Lastly, the panel suggests that ‘shared vision’ for the future of care and support services is required as part of a fundamentally new approach. The panel’s vision is for a ‘concordant’, a co-produced agreement in which citizens are able to be well informed about their entitlements and rights as well as their responsibilities and duties. “The Concordat would be an opportunity to make explicit policy intentions of personalisation, prevention and enablement, support for carers, developing community capacity and intermediate care”.

The final proposal (proposal 16) states: “The expert advisory panel proposes that a Concordat is developed as the major means of stimulating a comprehensive debate, and agreement, with the public about the principles underpinning a transformed adult care and support system, including its purpose, how it is organised and funded. The debate should also review attitudes to risk and how citizens can be more enabled to be the determinants of their own risk tolerance and mitigations.”

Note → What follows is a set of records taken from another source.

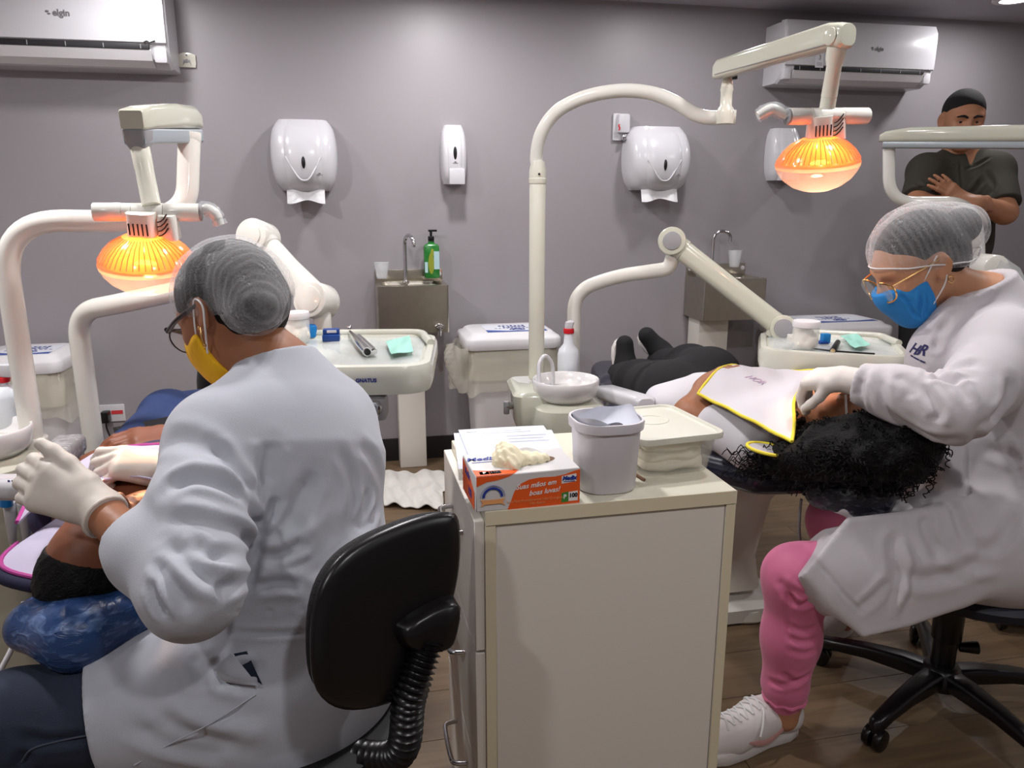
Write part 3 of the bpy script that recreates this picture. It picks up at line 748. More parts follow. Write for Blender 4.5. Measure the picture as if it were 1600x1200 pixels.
# ---- glove box
gl = az(744, 801, TZ); gr = az(906, 785, TZ)
gx = (gr-gl).normalized(); gy = Vector((-gx.y, gx.x, 0)); GW = (gr-gl).length
grot = math.atan2(gx.y, gx.x); GD = .115; GH = .062
gp = gl+gx*GW/2+gy*GD/2
m_box = mat('carton_white', (214,212,211), .5); m_or = mat('carton_orange', (238,96,34), .45); m_dor = mat('print_blue', (40,60,150), .5)
m_wt = mat('print_white', (240,238,236), .5); m_gr = mat('print_green', (70,140,60), .5); m_bk = mat('print_black', (30,28,36), .5); m_lor = mat('print_light_orange', (240,170,110), .5)
t = thing('glove_box', 'orange and white carton of disposable gloves on the cabinet corner', 'box', gp, grot)
part('carton', b((0,0,GH/2), (GW,GD,GH), .0015), m_box, t, world=False)
fy = -GD/2-.0004
def fpoly(name, pts, m, lift=0.0): return part(name, G().prism([((u-.5)*GW, v*GH) for u, v in pts], .0004, V(0,fy-lift,0), V(1,0,0), V(0,0,1)), m, t, world=False, smooth=False)
fpoly('front_print', [(.295,.0),(.995,.0),(.995,.97),(.93,.93),(.85,.86),(.75,.82),(.6,.83),(.5,.80),(.42,.70),(.36,.5),(.33,.25)], m_or)
fpoly('front_print', [(.005,.72),(.10,.83),(.2,.86),(.3,.93),(.35,.995),(.005,.995)], m_or)
fpoly('name_panel', [(.815,.60),(.958,.64),(.958,.86),(.815,.81)], m_wt, .0004)
fpoly('count_panel', [(.885,.08),(.975,.08),(.975,.36),(.885,.34)], m_wt, .0004)
fpoly('size_panel', [(.815,.06),(.882,.07),(.882,.36),(.815,.33)], m_gr, .0004)
ft = lambda s, sz, u, v, m, sh=0, bo=.0003, rot=0.0: text(s, sz, V((u-.5)*GW,fy-.0012,v*GH), V(math.cos(rot),0,math.sin(rot)), V(-math.sin(rot),0,math.cos(rot)), m, t, depth=.0003, shear=sh, bold=bo)
_tx = text
def text(body_, size, O, X, Y, m, par, name='lettering', world=False, **k): return part(name, textmesh(body_, size, O, X, Y, **k), m, par, world=world, smooth=False)
ft('Suas mãos em', .0122, .565, .64, m_wt, .35, .0002, .06); ft('boas luvas!', .0122, .645, .43, m_wt, .35, .0002, .06)
ft('Luva Para Procedimentos Não Cirúrgicos', .0058, .56, .22, m_lor, 0, 0); ft('Não Estéril', .0058, .58, .12, m_lor, 0, 0)
ft('Medix', .0098, .888, .745, m_dor, .25, .0006); ft('100', .0100, .930, .24, m_bk, 0, .0005); ft('P', .010, .848, .22, m_wt, 0, .0004)
part('name_underline', G().box(((.888-.5)*GW,fy-.0012,.655*GH), (.02,.0003,.0012)), m_dor, t, world=False)
# seal: blue arc with an orange ribbon
sc = V((.155-.5)*GW, fy-.0012, .40*GH)
part('seal_arc', G().tube([sc+V(math.cos(a)*.0155,0,math.sin(a)*.0155) for a in [PI*k/14 for k in range(15)]], .0022, 8, flat=((0,1,0),.2)), m_dor, t, world=False)
part('seal_ring', G().tube([sc+V(math.cos(a)*.0205,0,math.sin(a)*.0205) for a in [PI*k/14 for k in range(15)]], .0006, 6), mat('print_pale_blue', (150,160,205), .5), t, world=False)
part('seal_ribbon', G().prism([(-.021,-.016),(-.014,-.012),(.014,-.012),(.021,-.016),(.017,-.009),(.021,-.003),(.012,-.004),(-.012,-.004),(-.021,-.003),(-.017,-.009)], .0004, sc, V(1,0,0), V(0,0,1)), m_lor, t, world=False, smooth=False)
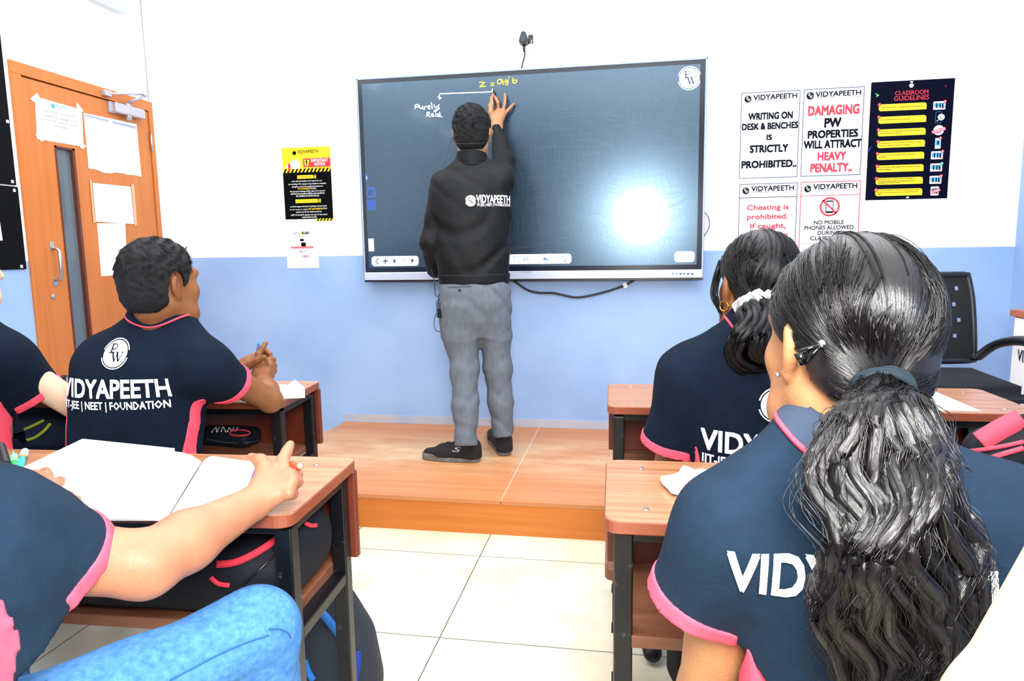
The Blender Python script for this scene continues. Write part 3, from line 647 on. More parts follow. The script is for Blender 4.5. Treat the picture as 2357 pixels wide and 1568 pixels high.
ik.poly('megaphone', INKR, [W(112,295), W(122,330), W(150,325), W(138,265)], 3); ik.poly('megaphone_horn', INKW, [W(135,268), W(165,245), W(185,330), W(150,328)], 4); ik.poly('megaphone', INKR, [W(118,330), W(136,326), W(136,366), W(122,368)], 3); ik.poly('megaphone_horn', INKW, [W(88,312), W(112,292), W(122,328), W(96,334)], 4)
rc(ik, 'caption_bar', INKY, 326, 428, 212, 40, 2); tx(ik, 'caption_text', INKO, 'ATTENTION ALL', 308, 430, 152, 22, 3, bold=.02); tx(ik, 'caption_mark', INKB, '!!', 410, 424, 20, 40, 4, bold=.03)
for j, t in enumerate(["Let's uphold discipline and respect for our", 'surroundings. We request every student to maintain', 'discipline and avoid unethical practices at']): tx(ik, 'notice_text', INKW, t, 328+j*3, (475,508,538)[j], (340,425,350)[j], 22, bold=.015)
tx(ik, 'notice_text_yellow', INKY, 'PW VIDYAPEETH', 294, 562, 130, 18, bold=.02); tx(ik, 'notice_text', INKW, 'Campus.', 400, 558, 74, 19, bold=.015)
for j, t in enumerate(['Any property damage will be taken into account', 'and the losses incurred will be recovered from', 'the students involved in the act.']): tx(ik, 'notice_text', INKW, t, 335+j*2, (590,614,640)[j], (395,380,260)[j], 21, bold=.015)
rc(ik, 'caption_bar', INKY, 343, 700, 285, 42, 2); tx(ik, 'caption_text', INKO, 'सूचना : सभी छात्रों के लिए', 325, 702, 225, 24, 3); tx(ik, 'caption_mark', INKB, '!!', 462, 695, 20, 42, 4, bold=.03)
for j, t in enumerate(['हम सभी को अनुशासन और संस्था के प्रति सम्मान बनाए रखना चाहिए', 'अनुशासन बनाए रखें और अनैतिक प्रथाओं से बचें', 'किसी भी संपत्ति के नुकसान को ध्यान में रखा जाएगा', 'छात्रों से रिकवरी की जाएगी']): tx(ik, 'notice_text', INKW, t, (346,350,354,358)[j], (762,824,857,884)[j], (410,290,412,165)[j], 22, bold=.01)
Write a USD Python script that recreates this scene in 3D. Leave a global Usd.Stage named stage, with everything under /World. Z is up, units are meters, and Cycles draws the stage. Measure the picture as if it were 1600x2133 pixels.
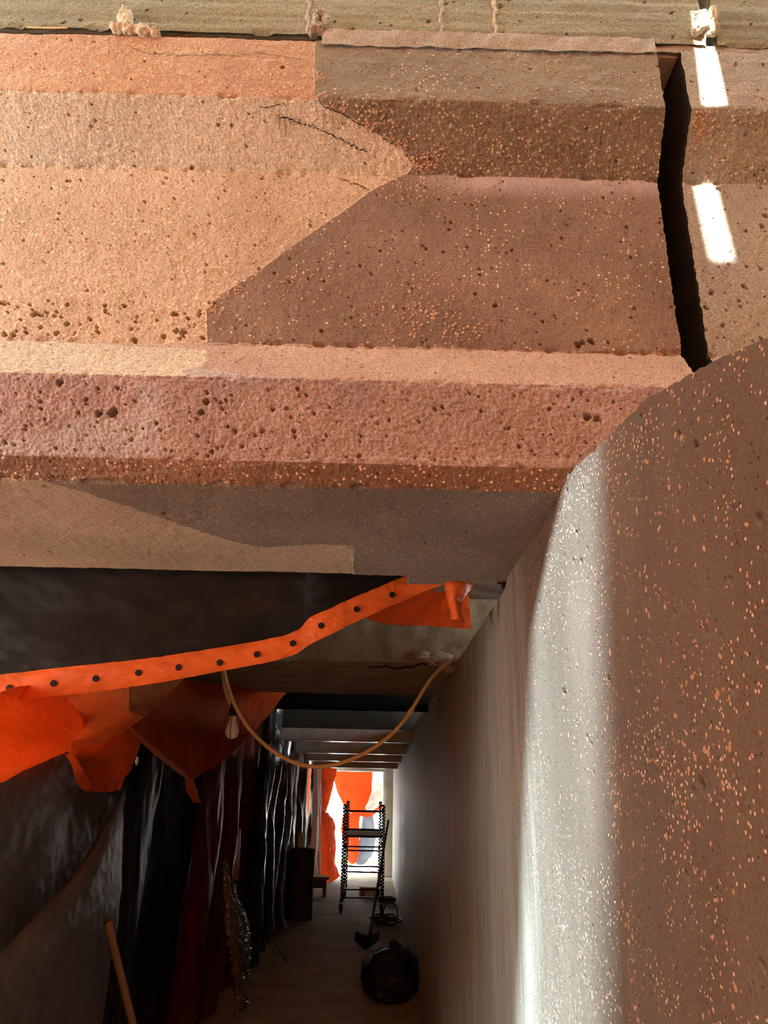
import math, random
import numpy as np
import trimesh, usdkit, meshkit
from shapely.geometry import Polygon, Point
from shapely.ops import unary_union
from scipy.interpolate import RectBivariateSpline, CubicSpline
from pxr import Usd, UsdGeom, UsdLux, UsdShade, Gf, Sdf, Vt

stage = Usd.Stage.CreateInMemory()
UsdGeom.SetStageUpAxis(stage, UsdGeom.Tokens.z)
UsdGeom.SetStageMetersPerUnit(stage, 1.0)
world = UsdGeom.Xform.Define(stage, '/World')
stage.SetDefaultPrim(world.GetPrim())
UsdGeom.Scope.Define(stage, '/World/Looks')
RNG = np.random.default_rng(7)

# ------------------------------------------------------------------ camera
FOC = 1560.0                                   # focal length in pixels of the 1600 x 2133 picture
CAM = np.array([0.0, 0.0, 1.6])
YAW, PITCH, ROLL = math.radians(0.4453), math.radians(20.2933), math.radians(1.1)
_f = np.array([math.sin(YAW) * math.cos(PITCH), math.cos(YAW) * math.cos(PITCH), math.sin(PITCH)])
_r0 = np.array([math.cos(YAW), -math.sin(YAW), 0.0]); _u0 = np.cross(_r0, _f)
_r = math.cos(ROLL) * _r0 + math.sin(ROLL) * _u0
_u = math.cos(ROLL) * _u0 - math.sin(ROLL) * _r0
cam = UsdGeom.Camera.Define(stage, '/World/camera')
cam.CreateHorizontalApertureAttr(36.0)
cam.CreateVerticalApertureAttr(36.0 * 2133 / 1600)
cam.CreateFocalLengthAttr(36.0 * FOC / 1600)
cam.CreateClippingRangeAttr(Gf.Vec2f(0.02, 500))
cam.AddTransformOp().Set(Gf.Matrix4d(*_r, 0, *_u, 0, *(-_f), 0, *CAM, 1))
EXPOSURE = -0.38
cam.CreateExposureAttr(EXPOSURE)

# ------------------------------------------------------------------ sun and sky
SUN = np.array([0.27, 0.86, -0.38]); SUN /= np.linalg.norm(SUN)      # the way the light travels
sun = UsdLux.DistantLight.Define(stage, '/World/sun')
sun.CreateNormalizeAttr(True); sun.CreateIntensityAttr(14.0); sun.CreateColorAttr(Gf.Vec3f(1.0, 0.96, 0.88)); sun.CreateAngleAttr(0.7)
_z = -SUN; _x = np.cross([0, 0, 1], _z); _x /= np.linalg.norm(_x); _y = np.cross(_z, _x)
sun.AddTransformOp().Set(Gf.Matrix4d(*_x, 0, *_y, 0, *_z, 0, 0, 0, 12, 1))
sky = UsdLux.DomeLight.Define(stage, '/World/sky')
sky.CreateIntensityAttr(5.5); sky.CreateColorAttr(Gf.Vec3f(0.94, 0.97, 0.93))


# ------------------------------------------------------------------ helpers
def ray(px, py):
    return _f + _r * (px - 800) / FOC - _u * (py - 1066.5) / FOC


def at(px, py, axis, val):
    """The point where the line of sight through a pixel meets the plane x, y or z = val."""
    d = ray(px, py)
    return CAM + d * ((val - CAM[axis]) / d[axis])


def bent(px, py, a, b):
    """The same for the plane through the two (y, z) points a and b, parallel to x."""
    d = ray(px, py); e = np.array(b, float) - np.array(a, float); n = np.array([-e[1], e[0]])
    t = (n @ (np.array(a) - CAM[1:])) / (n @ d[1:])
    p = CAM + t * d
    return p, float(((p[1:] - np.array(a)) @ e) / (e @ e))


_used = set()


def free(path):
    if path not in _used:
        _used.add(path); return path
    k = 1
    while f'{path}_{k:03d}' in _used:
        k += 1
    _used.add(f'{path}_{k:03d}'); return f'{path}_{k:03d}'


def tag(prim, label=None, cat=None, group=None, kind=None):
    for k, v in (('label', label), ('category', cat), ('group', group), ('kind', kind)):
        if v:
            prim.SetCustomDataByKey(k, v)
    return prim


def obj(name, mesh, mat, parent=None, smooth=False, label=None, cat=None, group=None, kind=None):
    base = parent.GetPath().pathString if parent is not None else '/World'
    p = free(f'{base}/{name}')
    m = usdkit.mesh(stage, p, mesh, mat, smooth=smooth)
    return tag(m.GetPrim(), label, cat, group, kind)


def thing(name, label, cat, loc=(0, 0, 0), group=None, kind=None):
    x = UsdGeom.Xform.Define(stage, free(f'/World/{name}'))
    if any(loc):
        x.AddTranslateOp().Set(Gf.Vec3d(*map(float, loc)))
    return tag(x.GetPrim(), label, cat, group, kind)


def cat(*ms):
    return trimesh.util.concatenate([m for m in ms if m is not None])


def box(x0, x1, y0, y1, z0, z1):
    b = trimesh.creation.box([x1 - x0, y1 - y0, z1 - z0])
    b.apply_translation([(x0 + x1) / 2, (y0 + y1) / 2, (z0 + z1) / 2])
    return b


def bevel_box(x0, x1, y0, y1, z0, z1, r=0.004):
    pts = []
    for x, sx in ((x0, 1), (x1, -1)):
        for y, sy in ((y0, 1), (y1, -1)):
            for z, sz in ((z0, 1), (z1, -1)):
                pts += [(x + sx * r, y + sy * r, z), (x + sx * r, y, z + sz * r), (x, y + sy * r, z + sz * r)]
    return trimesh.convex.convex_hull(np.array(pts))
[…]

The 16 proposals have been allocated to ‘proposal leads’, who are members of the Reform Project Team and throughout 2018 will be analysed as to how they can be implemented and assessed on the potential impacts of their implementation plan. The Department has outlined that this work will result in a draft action plan for the reform of adult care and support, which will be shared with a future minister prior to consultation.

Implementation of final reforms will be determined by the to-date delayed consultation and any consequent decisions on the nature of change. If, for example, change requires primary legislation rather than the amending of an individual policy through guidance, then development time will be increased further.